1/2 head romaine lettuce, chopped
1 small can sliced olives, or 1/2 regular can of sliced olives (usually this is kalamata olives, but the family likes black olives better.  Use what you like.)
1/2 small block feta cheese, cut into thin strips, or crumbled
1/4 small red onion, diced finely
Dressing, recipe follows.

Greek Salad Dressing

1/4 c red wine vinegar
1/8 c white wine vinegar
1 tsp Dijon mustard
1 tsp salt
1/2 tsp pepper
1 small clove garlic, pasted or pressed
1/3 c olive oil
1/2 c canola oil

Mix together either in a salad dressing mixer or in a bowl with a whisk.  Shake or whisk til well blended.  Pour over salad and toss.

Toss all ingredients together.  Pour over dressing, toss.  Enjoy.


40 sheets of phyllo dough (1 full pkg) thawed.
3 sticks butter, melted
5 c chopped walnuts
1/2 c sugar
1/2 tsp cinnamon
1/8 tsp ground cloves
honey syrup, recipe follows

Honey Syrup

2 c sugar
2 c water
1 c honey
zest of 1 lemon

Mix together in small saucepan, bring to boil.  Reduce heat to simmer for 10 minutes.  Remove from heat.  Should be warm when putting on top of baklava.

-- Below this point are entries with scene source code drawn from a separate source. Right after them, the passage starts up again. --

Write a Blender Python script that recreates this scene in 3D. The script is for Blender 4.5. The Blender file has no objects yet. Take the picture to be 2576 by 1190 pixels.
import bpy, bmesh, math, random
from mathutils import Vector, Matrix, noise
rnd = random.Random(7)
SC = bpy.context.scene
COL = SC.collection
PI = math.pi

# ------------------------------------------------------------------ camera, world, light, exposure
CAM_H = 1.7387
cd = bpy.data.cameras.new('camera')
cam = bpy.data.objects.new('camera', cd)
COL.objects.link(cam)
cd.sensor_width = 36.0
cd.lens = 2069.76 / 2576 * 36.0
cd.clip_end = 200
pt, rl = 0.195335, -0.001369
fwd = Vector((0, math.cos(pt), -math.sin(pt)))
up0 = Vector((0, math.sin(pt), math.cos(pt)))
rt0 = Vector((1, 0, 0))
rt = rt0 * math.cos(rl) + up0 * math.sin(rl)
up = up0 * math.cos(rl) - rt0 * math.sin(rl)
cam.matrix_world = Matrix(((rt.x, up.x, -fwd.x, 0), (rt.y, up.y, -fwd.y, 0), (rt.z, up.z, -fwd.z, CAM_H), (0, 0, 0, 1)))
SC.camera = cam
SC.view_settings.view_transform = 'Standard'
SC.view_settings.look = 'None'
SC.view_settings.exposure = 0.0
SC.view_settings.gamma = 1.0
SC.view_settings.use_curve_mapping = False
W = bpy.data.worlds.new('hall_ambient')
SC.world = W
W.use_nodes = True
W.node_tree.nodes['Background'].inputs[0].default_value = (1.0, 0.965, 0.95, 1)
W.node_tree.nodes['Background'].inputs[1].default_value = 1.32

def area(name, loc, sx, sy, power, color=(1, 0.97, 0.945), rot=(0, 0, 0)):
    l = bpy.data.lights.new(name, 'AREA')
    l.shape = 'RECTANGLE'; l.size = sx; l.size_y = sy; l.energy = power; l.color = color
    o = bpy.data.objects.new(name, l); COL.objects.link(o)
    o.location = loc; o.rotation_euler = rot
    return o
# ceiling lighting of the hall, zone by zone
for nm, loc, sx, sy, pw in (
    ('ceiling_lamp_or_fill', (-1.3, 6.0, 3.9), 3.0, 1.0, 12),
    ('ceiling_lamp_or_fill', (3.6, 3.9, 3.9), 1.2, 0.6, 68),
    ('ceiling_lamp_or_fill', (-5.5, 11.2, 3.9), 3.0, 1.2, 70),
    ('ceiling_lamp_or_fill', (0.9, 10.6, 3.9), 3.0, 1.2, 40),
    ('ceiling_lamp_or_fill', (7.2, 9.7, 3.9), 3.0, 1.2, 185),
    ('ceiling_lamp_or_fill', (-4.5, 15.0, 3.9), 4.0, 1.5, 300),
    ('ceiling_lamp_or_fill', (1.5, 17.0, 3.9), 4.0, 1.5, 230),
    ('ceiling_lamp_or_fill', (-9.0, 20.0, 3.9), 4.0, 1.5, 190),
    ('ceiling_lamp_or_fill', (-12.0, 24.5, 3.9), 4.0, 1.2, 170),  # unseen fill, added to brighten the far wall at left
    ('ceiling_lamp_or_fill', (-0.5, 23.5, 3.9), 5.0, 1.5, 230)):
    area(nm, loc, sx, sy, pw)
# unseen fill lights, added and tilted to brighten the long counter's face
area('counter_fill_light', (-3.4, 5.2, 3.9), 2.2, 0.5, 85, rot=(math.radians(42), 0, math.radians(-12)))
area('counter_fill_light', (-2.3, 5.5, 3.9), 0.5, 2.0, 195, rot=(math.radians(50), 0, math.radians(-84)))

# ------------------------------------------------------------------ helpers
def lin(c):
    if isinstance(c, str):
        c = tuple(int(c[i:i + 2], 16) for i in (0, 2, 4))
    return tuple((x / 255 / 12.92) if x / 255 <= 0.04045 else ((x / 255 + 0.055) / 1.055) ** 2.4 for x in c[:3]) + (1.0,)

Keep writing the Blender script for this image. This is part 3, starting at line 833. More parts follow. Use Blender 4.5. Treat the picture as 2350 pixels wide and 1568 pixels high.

Directions for baklava assembly

Mix the walnuts, sugar, cinnamon and cloves in a mixing bowl.  Set aside.

Layer 12 sheets of phyllo dough, brushing with butter between each sheet.  Keep the sheets moist by covering with a damp paper towel.  After layering the dough with the butter for 12 sheets, top with 1/3 the walnut mixture, and spread evenly.  Layer again on top another 12 sheets of dough, again, brushing each sheet with butter before adding another sheet.  Then add another layer of walnuts.   Top with 8 more layers of the dough sheets, again buttering each time you lay a sheet down.  Top with last bit of walnut mixture, and then cover with the remaining 8 sheets of dough.  Cover the top layer of dough sheet with the rest of the butter.  Bake at 350 degrees for 45 minutes or until golden brown.  Top with warm syrup, then cool completely, and serve.